> **Your task**
From the entries that follow, reproduce exactly and only the lines from the line with "1000 pixels high." to the line with "H5 = house('yellow", endpoints included.

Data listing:
----

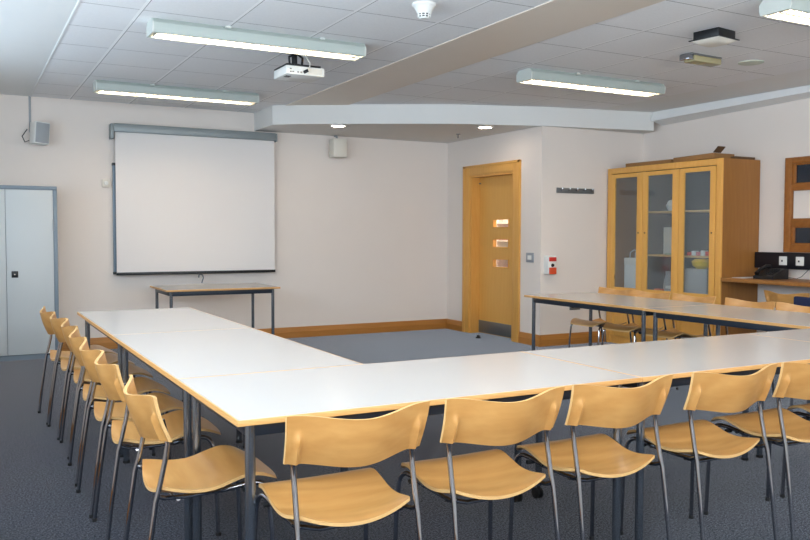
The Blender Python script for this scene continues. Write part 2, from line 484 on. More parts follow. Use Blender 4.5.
# frame and architrave
mb = MB()
for (y0, y1, z0, z1) in ((DY1, 8.985, 0, 2.12), (7.765, DY0, 0, 2.12), (DY0, DY1, DZ, 2.12)):
    mb.box(XD - .02, XD, y0, y1, z0, z1, .004)
for (y0, y1, z0, z1) in ((DY1 + .09, 8.985, 0, 2.12), (7.765, DY0 - .09, 0, 2.12), (7.765, 8.985, DZ + .09, 2.12)):
    mb.box(XD - .028, XD - .019, y0, y1, z0, z1, .003)
struct(mb, 'trim_5', M['oak'])
mb = MB()
mb.box(XD - .005, lx1, DY1 - .03, DY1, 0, DZ); mb.box(XD - .005, lx0 - .006, DY0, DY0 + .03, 0, DZ); mb.box(XD - .005, lx0 - .006, DY0 + .03, DY1 - .03, DZ - .03, DZ)
struct(mb, 'trim_6', M['oak'])
tag(MB().lathe([(0, 0), (.03, 0), (.03, .012), (.018, .02), (.016, .035), (0, .036)], (5.50, 8.34, 0.0), 16).build('door_stop', M['rubber']),
    'small dark floor door stop on the carpet in front of the door', 'door stop')
# shelf of papers seen through the door panes, in the corridor
tb = thing('book_trolley', 'pale shelf of stacked papers seen through the three small door panes', 'shelf', (6.5, 8.9, 0))
mb = MB(); mb.box(0, .3, -.7, .9, 0, .03); mb.box(0, .3, -.7, -.67, 0, 1.9); mb.box(0, .3, .87, .9, 0, 1.9)
for z in (.35, .68, .92, 1.16, 1.4): mb.box(0, .3, -.7, .9, z, z + .02)
mb.build('frame', M['cream_p'], tb)
for z in (.7, .94, 1.18, 1.42):
    mb = MB()
    y = -.64
    while y < .8:
        w = random.uniform(.12, .3); h = random.uniform(.06, .16); mb.box(.03, .27, y, min(y + w, .86), z, z + h); y += w + .02
    mb.build('papers', random.choice([M['paper'], M['cream_p'], M['magenta']]), tb)

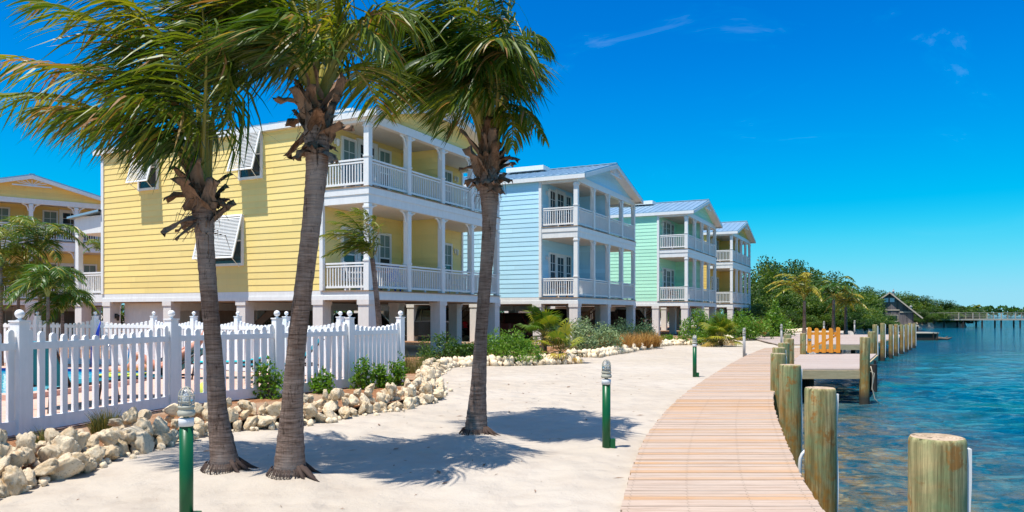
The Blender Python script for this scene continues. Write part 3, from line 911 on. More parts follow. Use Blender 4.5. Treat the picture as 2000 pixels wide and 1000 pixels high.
H1 = house('large yellow stilt house with louvred shutters, standing behind the pool fence', (-4.62, 24.0), M['yellow'], True, True)
H2 = house('sky blue stilt house next to the yellow house', (3.08, 35.0), M['blue'], False, blind=0)
H3 = house('mint green stilt house between the blue and the farthest yellow house', (11.2, 47.5), M['green'], False, blind=0)
H4 = house('small looking yellow stilt house at the far end of the row', (17.65, 59.6), M['yellow_deep'], False, blind=.0)
H5 = house('yellow gabled house set back behind the small palms and pool', (-30.8, 39.3), M['yellow'], False, ang=R(40))

# ------------------------------------------------------------------ boardwalk and docks
BL = [(-.1,-4),(.05,0),(.35,3),(.89,6.16),(1.58,9.1),(2.35,11.6),(3.38,14.6),(5.4,19.7),(8.3,26.7),(11.3,33.2)]
BR = [(1.45,-4),(1.65,0),(2.0,3),(2.48,6.16),(3.35,9.1),(4.1,11.6),(5.1,14.6),(7.2,19.7),(10.2,26.7),(13.4,33.2)]
def lerp_path(P, s):
    ys = [p[1] for p in P]
    return Vector((np.interp(s, ys, [p[0] for p in P]), s))
def smooth_path(P, n=3):
    P = [Vector(p) for p in P]
    for _ in range(n):
        Q = [P[0]]
        for a, b in zip(P[:-1], P[1:]): Q += [a * .75 + b * .25, a * .25 + b * .75]
        Q.append(P[-1]); P = Q
    return P
BLs, BRs = smooth_path(BL), smooth_path(BR)
mb = MB()
y = -3.5
rw = random.Random(3)
while y < 33.0:
    a, b = y + .0035, y + .1015
    tw = .10 * math.cos(y * .4)
    l0, l1, r0, r1 = lerp_path(BLs, a), lerp_path(BLs, b), lerp_path(BRs, a - .0), lerp_path(BRs, b - .0)
    j0, j1, dz = rw.uniform(-.012, .012), rw.uniform(-.012, .012), rw.uniform(-.003, .003)
    t, u = .075 + dz, .03
    vs = [(l0.x+j0, l0.y, u), (r0.x+j1, r0.y, u), (r1.x+j1, r1.y, u), (l1.x+j0, l1.y, u),
          (l0.x+j0, l0.y, t), (r0.x+j1, r0.y, t), (r1.x+j1, r1.y, t), (l1.x+j0, l1.y, t)]
    mb.add(vs, [(0,3,2,1),(4,5,6,7),(0,1,5,4),(1,2,6,5),(2,3,7,6),(3,0,4,7)], rw.random())
    # two screw heads over each hidden joist
    if y < 14:
        for f in (.04, .34, .66, .96):
            for e in (.03, .078):
                p = l0.lerp(r0, f)
                mb.add([(p.x-.004, y+e-.004, t+.0015), (p.x+.004, y+e-.004, t+.0015), (p.x+.004, y+e+.004, t+.0015), (p.x-.004, y+e+.004, t+.0015)], [(0,1,2,3)], 0, 1)
    y += .105
bw = tag(mb.build('boardwalk', [M['boardwalk'], M['darkwood']]), 'curving timber boardwalk along the water', kind='structure')
# stringer and short posts under the seaward edge
mb = MB()
pts = [lerp_path(BRs, yy) for yy in np.arange(-3, 33, .6)]
for a, b in zip(pts[:-1], pts[1:]):
    mb.bar((a.x - .12, a.y, -.075), (b.x - .12, b.y, -.075), .06, .2)
mb.build('edge_beam', M['beam'], bw)
for yy in np.arange(2.0, 32, 1.6):
    p = lerp_path(BRs, yy)
    mb = MB(); mb.tube([(p.x-.14, p.y, -1.7), (p.x-.14, p.y, -.18)], .09, 10); mb.build('support_post', M['pile'], bw)

def dock(label, quad, planks_along, piles, edge):
    """timber platform: quad corner list, front edge first"""
    e = thing('timber_dock', label, 'dock', (quad[0][0], quad[0][1], 0))
    o = Vector(quad[0]); q = [Vector(p) - o for p in quad]
    mb = MB(); n = max(4, int(planks_along))
    def Lp(k, f):   # left / right edge
        return q[0].lerp(q[3], f) if k == 0 else q[1].lerp(q[2], f)
    for i in range(n):
        f0, f1 = (i + .02) / n, (i + .97) / n
        a, b, c, d_ = Lp(0, f0), Lp(1, f0), Lp(1, f1), Lp(0, f1)
        vs = [(p.x, p.y, z) for z in (.028, .070) for p in (a, b, c, d_)]
        mb.add(vs, [(0,3,2,1),(4,5,6,7),(0,1,5,4),(1,2,6,5),(2,3,7,6),(3,0,4,7)], random.random())
    mb.build('deck', M['dockwood'], e)
    for i in edge:
        a, b = q[i], q[(i+1) % 4]
        mb = MB(); c = (q[0]+q[1]+q[2]+q[3]) / 4
        dn = (c - (a+b)/2).normalized() * -.02
        mb.bar((a.x+dn.x, a.y+dn.y, -.095), (b.x+dn.x, b.y+dn.y, -.095), .07, .24)
        mb.build('fascia_beam', M['beam'], e)
    for (x, y_) in piles:
        mb = MB(); mb.tube([(x-o.x, y_-o.y, -2), (x-o.x, y_-o.y, -.02)], .11, 10); mb.build('support_pile', M['darkwood'], e)
    return e
dock('near timber dock beside the curving boardwalk, with the orange gate on it', [(7.55,20.9),(9.75,20.9),(13.9,28.4),(10.6,28.4)], 54,
     [(8.6,21.5),(9.2,23.5),(11.6,23.9),(12.6,26),(9.6,26)], (0, 1, 2))
dock('far timber dock beyond the orange gate, lined with piles', [(13.2,37.0),(17.7,37.0),(28.2,53.0),(16.0,53.0)], 110,
     [(16.5,37.6),(17.4,38),(20,41.5),(23,46),(26,50.5)], (0, 1))

# ------------------------------------------------------------------ piles with white strips
def pile(label, x, y, r, top, bottom=-2.0, strip=(1, .35), group='mooring piles', lean=(0, 0), seed=0, zs=None):
    e = thing('mooring_pile', label, 'pile', (x, y, 0), 0, group)
    rr = random.Random(seed)
    n = 28
    def ring(z, rad, b):
        return [((rad * (1 + .025 * math.sin(2*a+seed) + .018 * math.sin(5*a+seed*2 + z*2))) * math.cos(a) + lean[0]*z,
                 (rad * (1 + .025 * math.sin(2*a+seed) + .018 * math.sin(5*a+seed*2 + z*2))) * math.sin(a) + lean[1]*z, z)
                for a in [2*PI*k/n for k in range(n)]]
    mb = MB()
    zl = list(np.linspace(bottom, top-.03, 12)) + [top - .012, top]
    b0 = 0
    for i, z in enumerate(zl):
        rad = r * (1.03 - .04 * (z - bottom) / (top - bottom))
        if i == len(zl)-2: rad *= .975
        if i == len(zl)-1: rad *= .93
        mb.v += ring(z, rad, 0)
    for i in range(len(zl)-1):
        for k in range(n):
            mb.f.append((i*n+k, i*n+(k+1)%n, (i+1)*n+(k+1)%n, (i+1)*n+k)); mb.a.append(.5); mb.m.append(0)
    mb.f.append(tuple((len(zl)-1)*n + k for k in range(n))); mb.a.append(.5); mb.m.append(1)
    o = mb.build('pile_body', [M['pile'], M['piletop']], e, False)
    me = o.data
    sm = [len(p.vertices) == 4 for p in me.polygons]; me.polygons.foreach_set('use_smooth', sm)
    if strip:
        an = strip[1]; c = Vector((math.cos(an), math.sin(an), 0)) * (r * 1.03)
        mb = MB()
        pts = []
        zt = top - .06; zb = strip[2] if len(strip) > 2 else -.6
        N = 9
        for k in range(N):
            f = k / (N-1); z = zt + (zb - zt) * f
            off = c * (1 + .05 * math.sin(f * 9 + seed))
            pts.append(off + Vector((lean[0]*z, lean[1]*z, z)))
        s_ = max(.016, r * .16) * (2.2 if len(strip) > 2 else 1)
        for a_, b_ in zip(pts[:-1], pts[1:]):
            mb.bar(a_, b_, s_ * 2.0, s_, .5, 0, up=c)
        mb.build('guard_strip', M['pvc'], e)
    return e
NEAR = [('thick cut pile nearest the camera, standing in the water by itself', 2.44, 4.28, .15, .935),
        ('tall green brown pile second from the camera, beside the boardwalk edge', 3.17, 7.66, .15, .875),
        ('orange stained pile with frayed flat top, third from the camera', 4.07, 10.9, .15, .885),
        ('pale topped pile just behind the orange stained one', 5.36, 15.0, .15, .825),
        ('short looking pile fifth along the boardwalk edge', 6.27, 17.5, .15, .825),
        ('green topped pile sixth along the boardwalk edge', 7.30, 20.0, .15, .83)]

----

> **Output below**
The Blender Python script for this scene continues. Write part 3, from line 911 on. More parts follow. Use Blender 4.5. Treat the picture as 2000 pixels wide and 1000 pixels high.
H1 = house('large yellow stilt house with louvred shutters, standing behind the pool fence', (-4.62, 24.0), M['yellow'], True, True)
H2 = house('sky blue stilt house next to the yellow house', (3.08, 35.0), M['blue'], False, blind=0)
H3 = house('mint green stilt house between the blue and the farthest yellow house', (11.2, 47.5), M['green'], False, blind=0)
H4 = house('small looking yellow stilt house at the far end of the row', (17.65, 59.6), M['yellow_deep'], False, blind=.0)
H5 = house('yellow gabled house set back behind the small palms and pool', (-30.8, 39.3), M['yellow'], False, ang=R(40))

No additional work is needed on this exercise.